Here's my dirty little secret: it works. Not only that, it cheers me up. Or at least cuts into my chronic anxiety and depression.

The handful of times I have forgotten to take it in the morning, along about midday I begin to feel anxious and very weary, as if I couldn't hold my head up. I wondered what was up; then remembered I hadn't taken my little white pill.

I guess you could say I am addicted. I need that pill.

Maybe I should double the dose until the election is decided.

Sunday, November 02, 2008

 

Password

I have been blogging here for several years now (I just read in Wired that blogging is so passe, so old world verbal that we all ought to cancel and move to video) and just now had the experience of being told my password will no longer provide access for me to make entries.

I have had this happen before. It resulted in my abandoning my old blog and making a new one. Since about one person a month takes a look at this, it's not likely to bring the world to a halt.

But it puts me in a foul humor.

So I can understand how lots of people are feeling - even many who are not admirers of the past eight years under Bush - at the prospect of real change.

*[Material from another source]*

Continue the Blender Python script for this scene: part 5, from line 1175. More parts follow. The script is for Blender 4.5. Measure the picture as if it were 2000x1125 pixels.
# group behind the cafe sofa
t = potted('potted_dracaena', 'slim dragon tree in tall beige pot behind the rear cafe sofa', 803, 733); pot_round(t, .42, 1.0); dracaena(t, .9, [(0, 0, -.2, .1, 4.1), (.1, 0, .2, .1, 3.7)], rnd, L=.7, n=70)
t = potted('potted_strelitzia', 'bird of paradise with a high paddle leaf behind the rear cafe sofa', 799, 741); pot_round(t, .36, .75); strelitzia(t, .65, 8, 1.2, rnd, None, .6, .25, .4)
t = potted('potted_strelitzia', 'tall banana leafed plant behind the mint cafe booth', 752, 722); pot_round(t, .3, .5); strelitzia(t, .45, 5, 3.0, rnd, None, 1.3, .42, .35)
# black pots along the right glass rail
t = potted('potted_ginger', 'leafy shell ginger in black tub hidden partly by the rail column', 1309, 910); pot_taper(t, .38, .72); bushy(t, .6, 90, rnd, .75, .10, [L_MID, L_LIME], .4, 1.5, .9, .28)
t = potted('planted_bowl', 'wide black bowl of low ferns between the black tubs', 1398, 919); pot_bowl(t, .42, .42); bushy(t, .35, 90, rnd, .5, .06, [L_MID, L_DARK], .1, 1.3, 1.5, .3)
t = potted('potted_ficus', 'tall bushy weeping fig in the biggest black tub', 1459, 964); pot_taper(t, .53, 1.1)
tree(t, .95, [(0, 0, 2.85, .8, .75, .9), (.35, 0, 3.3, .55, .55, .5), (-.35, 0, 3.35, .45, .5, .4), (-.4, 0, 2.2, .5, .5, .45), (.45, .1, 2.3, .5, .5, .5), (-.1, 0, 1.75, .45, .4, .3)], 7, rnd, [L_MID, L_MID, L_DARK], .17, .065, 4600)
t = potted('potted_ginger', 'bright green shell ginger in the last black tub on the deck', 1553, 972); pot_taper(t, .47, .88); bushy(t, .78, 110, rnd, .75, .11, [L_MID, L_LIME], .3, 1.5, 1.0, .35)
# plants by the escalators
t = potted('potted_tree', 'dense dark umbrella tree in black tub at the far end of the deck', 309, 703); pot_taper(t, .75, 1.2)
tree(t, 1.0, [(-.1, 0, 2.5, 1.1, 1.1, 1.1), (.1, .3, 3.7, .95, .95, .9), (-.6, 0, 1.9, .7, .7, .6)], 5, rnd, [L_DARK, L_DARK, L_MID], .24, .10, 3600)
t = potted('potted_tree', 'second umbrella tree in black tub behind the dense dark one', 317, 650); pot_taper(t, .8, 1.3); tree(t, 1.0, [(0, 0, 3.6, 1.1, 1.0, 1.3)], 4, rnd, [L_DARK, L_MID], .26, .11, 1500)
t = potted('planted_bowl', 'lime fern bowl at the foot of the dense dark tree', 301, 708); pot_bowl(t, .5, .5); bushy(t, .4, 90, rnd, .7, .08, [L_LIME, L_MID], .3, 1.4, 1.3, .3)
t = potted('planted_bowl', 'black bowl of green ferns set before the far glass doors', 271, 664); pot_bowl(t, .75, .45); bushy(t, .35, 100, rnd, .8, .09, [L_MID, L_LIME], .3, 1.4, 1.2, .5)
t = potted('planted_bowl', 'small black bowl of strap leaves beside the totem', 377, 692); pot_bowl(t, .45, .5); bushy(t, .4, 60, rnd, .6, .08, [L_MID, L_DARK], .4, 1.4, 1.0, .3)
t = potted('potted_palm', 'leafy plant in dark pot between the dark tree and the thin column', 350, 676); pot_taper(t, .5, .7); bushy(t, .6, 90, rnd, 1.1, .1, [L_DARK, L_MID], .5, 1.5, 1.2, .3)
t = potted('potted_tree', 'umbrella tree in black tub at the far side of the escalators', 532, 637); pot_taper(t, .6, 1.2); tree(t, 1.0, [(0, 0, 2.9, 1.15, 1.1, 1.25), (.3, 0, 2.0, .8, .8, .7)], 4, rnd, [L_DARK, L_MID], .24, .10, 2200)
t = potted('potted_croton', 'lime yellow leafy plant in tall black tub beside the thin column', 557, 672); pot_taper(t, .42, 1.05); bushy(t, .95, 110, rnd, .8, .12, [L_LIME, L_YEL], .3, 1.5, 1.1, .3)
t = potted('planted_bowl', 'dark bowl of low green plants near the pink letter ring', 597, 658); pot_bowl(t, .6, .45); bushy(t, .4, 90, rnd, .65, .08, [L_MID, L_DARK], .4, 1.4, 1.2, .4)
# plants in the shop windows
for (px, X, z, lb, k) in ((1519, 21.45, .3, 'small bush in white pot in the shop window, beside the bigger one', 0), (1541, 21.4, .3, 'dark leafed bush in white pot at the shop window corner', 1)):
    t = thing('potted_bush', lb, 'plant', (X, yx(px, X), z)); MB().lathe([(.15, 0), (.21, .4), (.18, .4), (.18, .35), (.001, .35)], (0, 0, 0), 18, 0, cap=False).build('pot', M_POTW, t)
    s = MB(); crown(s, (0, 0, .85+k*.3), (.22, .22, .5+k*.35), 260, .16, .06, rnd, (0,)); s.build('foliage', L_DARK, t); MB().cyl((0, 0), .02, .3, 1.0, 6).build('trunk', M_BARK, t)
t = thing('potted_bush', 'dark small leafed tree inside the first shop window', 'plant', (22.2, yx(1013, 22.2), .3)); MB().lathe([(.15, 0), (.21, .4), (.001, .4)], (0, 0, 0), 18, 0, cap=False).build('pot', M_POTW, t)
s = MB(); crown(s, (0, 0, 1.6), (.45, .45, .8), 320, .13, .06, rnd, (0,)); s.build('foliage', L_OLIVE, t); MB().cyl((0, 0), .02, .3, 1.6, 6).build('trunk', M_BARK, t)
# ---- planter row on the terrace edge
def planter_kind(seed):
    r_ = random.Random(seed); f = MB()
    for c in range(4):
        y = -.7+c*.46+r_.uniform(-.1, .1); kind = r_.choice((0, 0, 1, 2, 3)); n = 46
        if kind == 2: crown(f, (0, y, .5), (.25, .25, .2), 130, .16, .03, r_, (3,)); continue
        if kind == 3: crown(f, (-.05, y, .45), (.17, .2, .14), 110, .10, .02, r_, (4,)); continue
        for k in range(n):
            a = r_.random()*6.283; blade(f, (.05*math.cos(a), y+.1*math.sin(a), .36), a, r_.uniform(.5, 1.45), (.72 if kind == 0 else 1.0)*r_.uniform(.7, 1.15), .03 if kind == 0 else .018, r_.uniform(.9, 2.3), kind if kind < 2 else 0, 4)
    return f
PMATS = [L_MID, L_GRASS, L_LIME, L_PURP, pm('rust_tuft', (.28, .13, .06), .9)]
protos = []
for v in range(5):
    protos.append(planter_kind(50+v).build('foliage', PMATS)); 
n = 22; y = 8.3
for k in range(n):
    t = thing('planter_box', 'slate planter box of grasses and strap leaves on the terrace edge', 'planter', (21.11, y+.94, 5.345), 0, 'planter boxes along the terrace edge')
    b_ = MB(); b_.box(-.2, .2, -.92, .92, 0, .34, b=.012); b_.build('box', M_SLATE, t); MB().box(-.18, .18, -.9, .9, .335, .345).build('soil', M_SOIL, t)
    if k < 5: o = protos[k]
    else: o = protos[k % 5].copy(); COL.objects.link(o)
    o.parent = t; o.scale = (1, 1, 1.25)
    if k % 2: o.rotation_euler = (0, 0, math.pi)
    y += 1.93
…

That has been Obama's cry, so much s that even old John McCain took it on as his when nothing else seemed to be working.

Passwords - the information, mostly subliminal - we carry around inside us, unaware, which provides us access to the endless portals through which we pass in the course of a normal day.

Until the password suddenly no longer works.

I have been an enthusiastic supporter of Obama's candidacy for more than a year, and remain so. But i have no illusions about the changes that are ahead.

Imagine what it must be like for those who first initiated those subtle passwords (I was going to write eight years ago, but really we should go back to Reagan's years) - free markets, entrepreneur, unrivaled power, sole super power - that now must be trashed and replaced by ????

Blogger - once I confessed and reaffirmed my fealty - gave me back my place in their kingdom.

What lies ahead - for all of us - may be trickier.